Photograph by: Amy Sanchetta/AP (left), Tannen Maury/EPA/Keystone (top right), David J. Philip/AP (bottom right)
Careful what you wish for. For two weeks, armchair pop-spectacle producers from coast to coast indulged in one of the most popular events of this Vancouver Olympic season: critiquing the opening ceremonies. Too morose. Too much weird symbolism. Too many Aboriginal dancers.
And, this being Canada, everybody had their own checklist of the excluded. Not enough Ontario (said the Ontarians). Not enough spoken French. Not enough youth, humour, urbanity, what have you.
But what would happen if some cosmic joker actually wrote down the sum of all the kvetching and produced a show that gave Canadian audiences what so many had complained was missing? Okay, you nation of backseat drivers, we’ll give you rappers and phonetic French and rock bands and Michael Bublé until you beg for Aboriginal dancers.
In the end, this was more or less what we got in the closing show, which was produced, like the opening, by Australian freelance spectacle producers David Atkins and Ignatius Jones. And its best feature was that it might make some viewers look back more fondly on the sometimes-luminous opening show.
From the opening ceremony’s first moments, when a snowboarder burst out of a movie screen and through the Olympic rings at one end of the stadium, that earlier show displayed something few CanCult events have managed to show: rhythm. A pulse. Obligatory ceremonial moments raced by. But Atkins and Jones paused and luxuriated in richer material, beginning with the arrival of the Aboriginal “hosts” from four southern B.C. First Nations and the appearance of four towering, translucent Salish welcome poles.

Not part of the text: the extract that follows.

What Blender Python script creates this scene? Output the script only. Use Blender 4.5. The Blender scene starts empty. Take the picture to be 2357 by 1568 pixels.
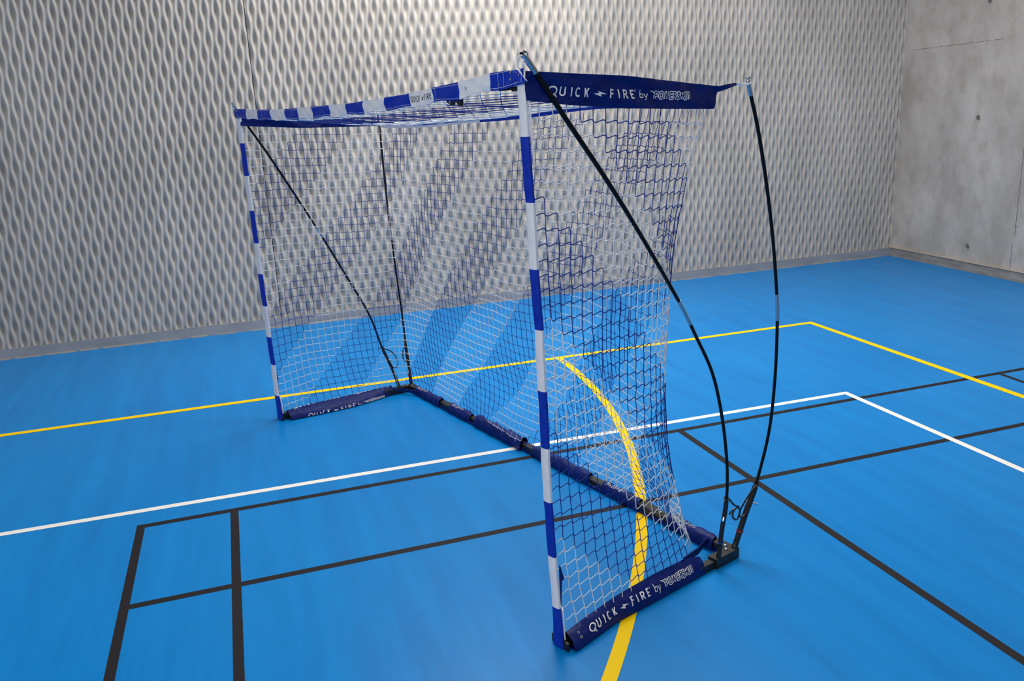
import bpy, math, random
import numpy as np
from mathutils import Vector, Matrix
rnd = random.Random(7)
PI = math.pi
S = bpy.context.scene
COL = S.collection

# ------------------------------------------------------------------ camera
def cam_axes(yaw, pitch, roll):
    c, s = math.cos, math.sin
    f = Vector((-s(yaw)*c(pitch), c(yaw)*c(pitch), s(pitch)))
    r = Vector((c(yaw), s(yaw), 0)); u = r.cross(f)
    return r*c(roll)+u*s(roll), -r*s(roll)+u*c(roll), f
cr, cu, cf = cam_axes(-0.30836657, -0.26542675, -0.04877632)
cam = bpy.data.cameras.new('camera'); cam.sensor_fit = 'HORIZONTAL'; cam.sensor_width = 36
cam.lens = 1945.55/2357*36; cam.clip_start = .05; cam.clip_end = 100
co = bpy.data.objects.new('camera', cam); COL.objects.link(co)
m = Matrix.Identity(4)
for i in range(3):
    m[i][0] = cr[i]; m[i][1] = cu[i]; m[i][2] = -cf[i]
m[0][3], m[1][3], m[2][3] = 0, 0, 1.87
co.matrix_world = m
S.camera = co

# ------------------------------------------------------------------ light
S.view_settings.view_transform = 'Standard'; S.view_settings.look = 'None'
S.view_settings.gamma = 1; S.view_settings.use_curve_mapping = False
S.view_settings.exposure = 0.0
w = bpy.data.worlds.new('hall_light'); S.world = w; w.use_nodes = True
nt = w.node_tree; bg = nt.nodes['Background']
tc = nt.nodes.new('ShaderNodeTexCoord'); sp = nt.nodes.new('ShaderNodeSeparateXYZ')
rp = nt.nodes.new('ShaderNodeValToRGB')
nt.links.new(tc.outputs['Generated'], sp.inputs[0]); nt.links.new(sp.outputs[2], rp.inputs[0])
rp.color_ramp.elements[0].position = 0.0; rp.color_ramp.elements[0].color = (.17, .168, .17, 1)
rp.color_ramp.elements[1].position = .7; rp.color_ramp.elements[1].color = (1, .975, .94, 1)
nt.links.new(rp.outputs[0], bg.inputs[0]); bg.inputs[1].default_value = .46

def area(name, loc, target, sx, sy, power, col):
    l = bpy.data.lights.new(name, 'AREA'); l.shape = 'RECTANGLE'; l.size = sx; l.size_y = sy
    l.energy = power; l.color = col
    o = bpy.data.objects.new(name, l); COL.objects.link(o); o.location = loc
    d = Vector(target)-Vector(loc); o.rotation_euler = d.to_track_quat('-Z', 'Y').to_euler()
    return o
area('skylight', (2.5, 6.1, 5.0), (1.9, 5.7, 0), 3.6, 2.0, 262, (1, .955, .90))
area('right_wall_fill', (5.6, 4.2, 5.0), (7.2, 6.5, 1.2), 2.0, 2.0, 38, (1, .96, .92))  # added fill lamp, out of view, only to brighten the right wall
area('side_daylight', (-2.6, -.8, 3.3), (2.2, 4.6, 1.0), 2.6, 1.8, 95, (1, .98, .96))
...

Fabric facsimiles of the northern lights descended from the ceiling; a huge, luminous Stay-Puft Marshmallow Bear appeared, jetted itself briefly into the air and then sank beneath the waves. Computer-animated projections of Haida whales swam in the fabric sky. A lone figure dancing in air over images of wheat while the house audio system played a recording of Joni Mitchell’s decade-old reissue of her classic Both Sides Now.
It was sometimes a bit rustic and solemn but it had a purpose, and it suggested to Vancouver’s legions of visitors that they had come to a serious, thoughtful place. The only real break in the spell came when part of the hydraulic Olympic flame cauldron refused to rise up for the ceremony’s climax.
The closing ceremony began with a good-natured joke on that moment. A theatrically bewildered Catriona Le May Doan rose out of the BC Place floor to light, at last, that last part of the cauldron.
Much of the next hour was a bit of a jumble, with the anthems of Greece (the Olympics’ home), Russia (the site of Sochi 2014), and the Olympic movement bursting forth at odd intervals, while a parade of acrobats in giant radioactive hamster balls sang the praises of Sochi to the tunes of Tchaikovsky and Borodin.